▶ WHAT IS NEEDED
The line containing "the router', 'cloth')" marks where to begin; quote it and every line after it through the end of the data, exactly as written.
※
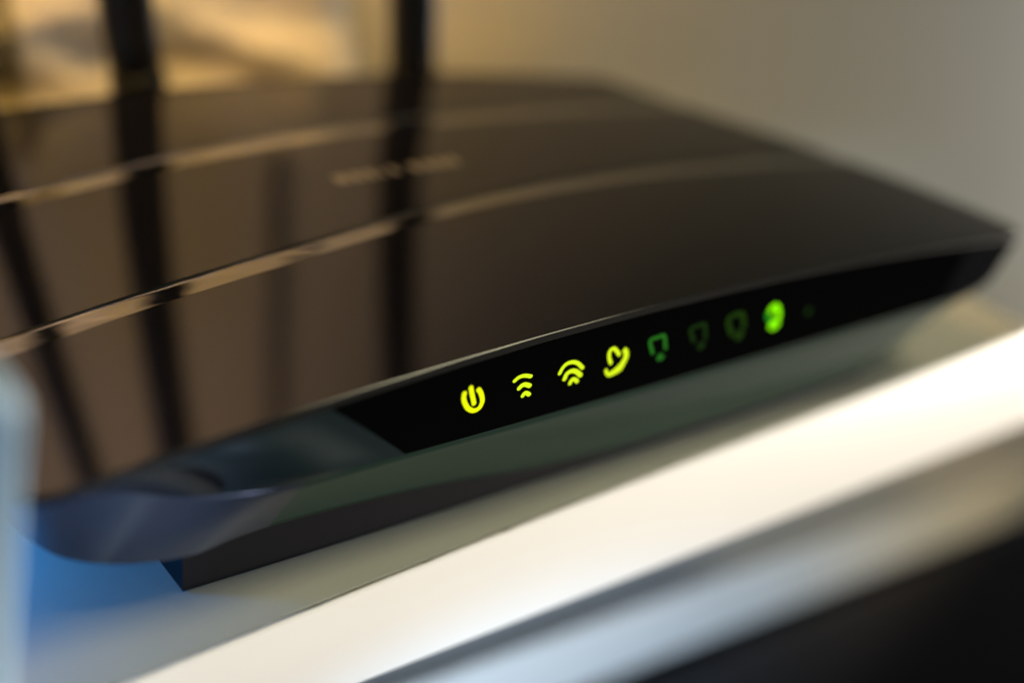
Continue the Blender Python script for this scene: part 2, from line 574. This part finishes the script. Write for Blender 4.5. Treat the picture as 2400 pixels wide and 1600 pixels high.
def blob(name, pts, mt, par, smooth_=True):
    vs = [(x, front_y(x, z) - 0.17, z) for x, z in pts]
    return child2(obj(name, vs, [tuple(range(len(vs)))], mt, smooth=False), par)
def disc(name, c, r, mt, par, sx=1.0):
    return blob(name, [(c[0] + r * sx * math.cos(a), c[1] + r * math.sin(a)) for a in [2 * math.pi * k / 24 for k in range(24)]], mt, par)
def child2(o, par):
    o.parent = par; o.matrix_parent_inverse = Matrix.Translation(-(router.location)); return o
def icon(name, label):
    o = bpy.data.objects.new(name, None); COL.objects.link(o); o.parent = router
    o['label'] = label
    return o
K = 1.0
ic = icon('power_light', 'lit yellow green power symbol')
stroke('ring', [(-12.88, 32.54), (-12.87, 31.57), (-12.41, 30.38), (-11.65, 29.29), (-10.55, 28.62), (-9.59, 28.84), (-9.16, 29.71), (-9.24, 30.63), (-9.7, 31.81), (-10.22, 32.56)], 1.0, L_yellow, ic)
stroke('bar', [(-11.78, 33.31), (-11.47, 32.27), (-11.06, 31.1), (-10.71, 30.03)], 0.98, L_yellow, ic)
ic = icon('wifi_light', 'lit yellow green wifi arcs, the narrower of two')
stroke('arc', [(-3.24, 32.41), (-2.47, 32.89), (-1.34, 32.93), (-0.03, 32.47)], 0.85, L_lime, ic)
stroke('arc', [(-2.04, 30.67), (-1.54, 31.09), (-0.87, 31.1), (0.06, 30.63)], 1.0, L_lime, ic)
stroke('arc', [(-1.02, 28.95), (-0.79, 29.31), (-0.41, 29.34), (0.28, 28.86)], 0.9, L_lime, ic)
ic = icon('wifi_light', 'lit yellow green wifi arcs, the wider of two')
stroke('arc', [(6.04, 31.53), (6.47, 32.49), (7.24, 33.12), (8.43, 33.15), (9.63, 32.61), (10.85, 31.43)], 0.85, L_lime, ic)
stroke('arc', [(7.32, 30.11), (7.62, 31.01), (8.45, 31.36), (9.29, 31.16), (10.1, 30.59), (10.72, 29.98)], 1.0, L_lime, ic)
stroke('arc', [(8.73, 28.88), (8.9, 29.4), (9.28, 29.55), (9.84, 29.26), (10.21, 28.89)], 0.9, L_lime, ic)
ic = icon('internet_light', 'lit yellow green hook and swoosh symbol')
stroke('hook', [(17.1, 30.84), (16.5, 31.95), (16.27, 33.13), (16.56, 33.71), (17.19, 33.7), (17.83, 33.14), (18.6, 32.21)], 0.85, L_lime, ic)
blob('swoosh', [(19.66, 33.43), (20.3, 32.95), (20.79, 32.08), (20.89, 31.11), (20.37, 29.52), (19.95, 28.68), (19.04, 28.28), (17.93, 28.02), (17.19, 28.01), (16.45, 28.57), (15.94, 29.55), (16.26, 30.04), (16.65, 29.66), (16.88, 29.04), (17.21, 28.96), (18.27, 29.46), (19.17, 30.19), (19.72, 31.1), (19.76, 31.95), (19.17, 32.74)], L_lime, ic)
ic = icon('port_light', 'dim green port symbol beside the swoosh symbol')
stroke('bracket', [(26.56, 30.63), (25.8, 32.05), (25.3, 33.5), (26.81, 33.72), (28.35, 33.74), (29.0, 32.27), (29.5, 30.9)], 0.85, L_dim, ic, 4)
blob('foot', [(28.31, 30.23), (29.77, 29.21), (29.25, 28.55), (28.24, 28.59), (27.79, 29.09)], L_dim, ic)
ic = icon('port_light', 'almost dark port symbol, the faintest of the boxed ones')
stroke('bracket', [(36.17, 30.87), (35.19, 32.45), (34.7, 33.7), (36.17, 33.97), (37.92, 33.89), (38.57, 32.29), (39.08, 30.8)], 1.0, L_ghost, ic, 4)
disc('foot', (38.4, 29.38), 0.9, L_ghost, ic)
ic = icon('port_light', 'faint olive green port symbol beside the bright one')
stroke('bracket', [(45.92, 30.08), (44.55, 31.97), (43.9, 33.8), (45.41, 34.35), (47.17, 34.08), (47.92, 32.84), (48.54, 31.11)], 1.2, L_faint, ic, 4)
disc('foot', (47.92, 29.44), 1.1, L_faint, ic)
ic = icon('port_light', 'bright green port symbol, the only bright one of its kind')
stroke('bracket', [(54.9, 33.0), (54.9, 33.6), (55.75, 34.0), (56.6, 33.4), (57.3, 32.2), (57.6, 31.2)], 1.3, L_green, ic, 4)
stroke('side_bar', [(55.7, 30.8), (54.7, 31.7), (54.3, 32.7)], 1.05, L_deep, ic, 4)
disc('foot', (56.95, 29.75), 1.15, L_green, ic, 1.2)
ic = icon('small_light', 'barely visible green dot, last in the row of icons')
disc('dot', (65.96, 30.69), 0.9, L_ghost, ic)

# --- blurred raised emblem on the middle of the lid
em = bpy.data.objects.new('emblem', None); COL.objects.link(em); em.parent = router
gx = [(0.6, 3.2), (4.2, 2.6), (7.4, 2.2), (10.4, 1.0), (13.0, 1.6), (17.5, 2.2), (20.6, 2.6), (23.8, 2.2), (26.6, 2.0)]
for i, (gx0, gw) in enumerate(gx):
    yy = 66.6 - 0.02 * gx0
    z = ztop(gx0)
    o = bevel_box('mark', (gx0 - 1, yy - 1.6, z - 0.05), (gx0 - 1 + gw, yy + 1.9 - (0.9 if i == 3 else 0), z + 0.12), 0.05, M_silver, seg=1)
    child2(o, em)

# --- antennas standing behind the router, splayed outwards
def antenna(base, top, w0, w1, th):
    b = Vector(base); t = Vector(top); ax = (t - b).normalized()
    side = Vector((1, 0, 0)); side = (side - ax * side.dot(ax)).normalized(); fw = ax.cross(side)
    a = bpy.data.objects.new('antenna', None); COL.objects.link(a); a.parent = router
    def tube(name, p0, p1, ra, rb, ta, tb, n=24, tip=True, mt=M_ant):
        vs, fs = [], []
        N = 20
        for k in range(N + 1):
            f = k / N
            c = p0.lerp(p1, f)
            rr = ra + (rb - ra) * f; tt = ta + (tb - ta) * f
            e = 1.0
            if tip and f > 0.9: e = math.sqrt(max(0.02, 1 - ((f - 0.9) / 0.1) ** 2))
            for i in range(n):
                an = 2 * math.pi * i / n
                ca, sa = math.cos(an), math.sin(an)
                px = math.copysign(abs(ca) ** 0.6, ca) * rr * e; py = math.copysign(abs(sa) ** 0.6, sa) * tt * e
                v = c + side * px + fw * py
                vs.append(tuple(v))
        for k in range(N):
            for i in range(n):
                p = k * n + i; q = k * n + (i + 1) % n
                fs.append((p, q, q + n, p + n))
        fs.append(tuple(range(n))); fs.append(tuple(N * n + i for i in range(n)))
        return child2(obj(name, vs, fs, mt), a)
    tube('rod', b + ax * 8, t, w0, w1, th, th * 0.8)
    tube('hinge', b - ax * 8, b + ax * 12, w0 * 1.08, w0 * 1.05, th * 1.15, th * 1.1, tip=False)
    tube('pivot', b + Vector((0, -10, -2)), b + Vector((0, 1, -2)), w0 * 0.7, w0 * 0.8, th, th, tip=False)
antenna((-8.7, 146, 24), (-32, 148, 205), 6.2, 5.7, 4.0)
antenna((58, 132, 24), (41, 132, 205), 6.2, 5.7, 4.0)
antenna((-46.5, 152, 24), (-54, 152, 205), 4.6, 4.2, 3.5)

# ------------------------------------------------------------------ tan crumpled bundle behind the router
def bundle(name, x0, x1, H0, D0, seed, lift, mt):
    n, k = 120, 60
    vs, fs = [], []
    for j in range(k + 1):
        for i in range(n + 1):
            s = i / n; t = j / k
            x = x0 + (x1 - x0) * s + 5 * noise.noise(Vector((t * 4, seed, 0)))
            a = t * math.pi
            e0 = 0.80 + 0.0 * s
            endf = min(1.0, math.sqrt(max(0.0, 1 - max(0, (s - e0) / (1 - e0)) ** 2)) + 0.02)
            H = (H0 + 8 * math.sin(s * 5 + seed)) * (0.6 + 0.4 * endf)
            D = D0 * (0.35 + 0.65 * endf)
            L = (x1 - x0) / 236.0
            v = t * 9 + s * 2.4 * L + 1.4 * noise.noise(Vector((s * 4 * L, t * 2, seed)))
            fold = 1 - abs(math.sin(v * 1.5))
            fold2 = noise.noise(Vector((s * 7 * L, t * 11 + s * 6 * L, seed)))
            fold3 = noise.noise(Vector((s * 16 * L, t * 26 + s * 9 * L, seed + 4)))
            r = 1 + 0.34 * (fold - 0.5) + 0.22 * fold2 + 0.07 * fold3
            y = 192 - 2.1 * D * r * abs(math.sin(a)) ** 0.6 * max(0.0, 1 - t) ** 1.3
            z = 0.6 + lift * max(0, s - 0.2) + H * 0.5 * (1 - math.cos(a)) * (0.9 + 0.1 * r)
            vs.append((x, y, z))
    w = n + 1
    for j in range(k):
        for i in range(n):
            a = j * w + i; fs.append((a, a + 1, a + w + 1, a + w))
    for i in range(n): fs.append((i, i + 1, k * w + i + 1, k * w + i))
    return obj(name, vs, fs, mt)
tag(bundle('cloth', -30, 66, 84, 21, 9.0, 8.0, M_bundle), 'crumpled light tan cloth behind the router, between its two antennas in view', 'cloth')
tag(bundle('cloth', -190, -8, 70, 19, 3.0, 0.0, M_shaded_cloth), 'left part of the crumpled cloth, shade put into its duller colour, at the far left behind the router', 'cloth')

# ------------------------------------------------------------------ unseen black cable, added for its dark streak in the lid
def cable():
    path = [(66, 206, 1), (64, 207, 40), (57, 208, 85), (50, 209, 115), (44, 209, 150), (36, 209, 185), (20, 210, 260), (-10, 210, 380), (-60, 210, 560), (-120, 210, 800)]
    P = [Vector(p) for p in path]
    Q = [P[0] * 2 - P[1]] + P + [P[-1] * 2 - P[-2]]
    line = []
    for i in range(1, len(Q) - 2):
        for k in range(10):
            t = k / 10; a, b, c, d = Q[i - 1], Q[i], Q[i + 1], Q[i + 2]
            line.append(0.5 * ((2 * b) + (c - a) * t + (2 * a - 5 * b + 4 * c - d) * t * t + (3 * b - a - 3 * c + d) * t ** 3))
    line.append(P[-1])
    vs, fs = [], []; n = 12; r = 2.6
    for i, p in enumerate(line):
        t = (line[min(i + 1, len(line) - 1)] - line[max(i - 1, 0)]).normalized()
        u = t.cross(Vector((0, 1, 0))).normalized(); v = u.cross(t)
        for k in range(n):
            an = 2 * math.pi * k / n; q = p + u * r * math.cos(an) + v * r * math.sin(an); vs.append(tuple(q))
    for i in range(len(line) - 1):
        for k in range(n):
            a = i * n + k; b = i * n + (k + 1) % n; fs.append((a, b, b + n, a + n))
    return obj('cable', vs, fs, M_cable)
tag(cable(), 'added black cable, there for its dark reflection in the lid, on the wall behind the light tan cloth', 'cable')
※
▶ CORRECT RESPONSE
tag(bundle('cloth', -190, -8, 70, 19, 3.0, 0.0, M_shaded_cloth), 'left part of the crumpled cloth, shade put into its duller colour, at the far left behind the router', 'cloth')

# ------------------------------------------------------------------ unseen black cable, added for its dark streak in the lid
def cable():
    path = [(66, 206, 1), (64, 207, 40), (57, 208, 85), (50, 209, 115), (44, 209, 150), (36, 209, 185), (20, 210, 260), (-10, 210, 380), (-60, 210, 560), (-120, 210, 800)]
    P = [Vector(p) for p in path]
    Q = [P[0] * 2 - P[1]] + P + [P[-1] * 2 - P[-2]]
    line = []
    for i in range(1, len(Q) - 2):
        for k in range(10):
            t = k / 10; a, b, c, d = Q[i - 1], Q[i], Q[i + 1], Q[i + 2]
            line.append(0.5 * ((2 * b) + (c - a) * t + (2 * a - 5 * b + 4 * c - d) * t * t + (3 * b - a - 3 * c + d) * t ** 3))
    line.append(P[-1])
    vs, fs = [], []; n = 12; r = 2.6
    for i, p in enumerate(line):
        t = (line[min(i + 1, len(line) - 1)] - line[max(i - 1, 0)]).normalized()
        u = t.cross(Vector((0, 1, 0))).normalized(); v = u.cross(t)
        for k in range(n):
            an = 2 * math.pi * k / n; q = p + u * r * math.cos(an) + v * r * math.sin(an); vs.append(tuple(q))
    for i in range(len(line) - 1):
        for k in range(n):
            a = i * n + k; b = i * n + (k + 1) % n; fs.append((a, b, b + n, a + n))
    return obj('cable', vs, fs, M_cable)
tag(cable(), 'added black cable, there for its dark reflection in the lid, on the wall behind the light tan cloth', 'cable')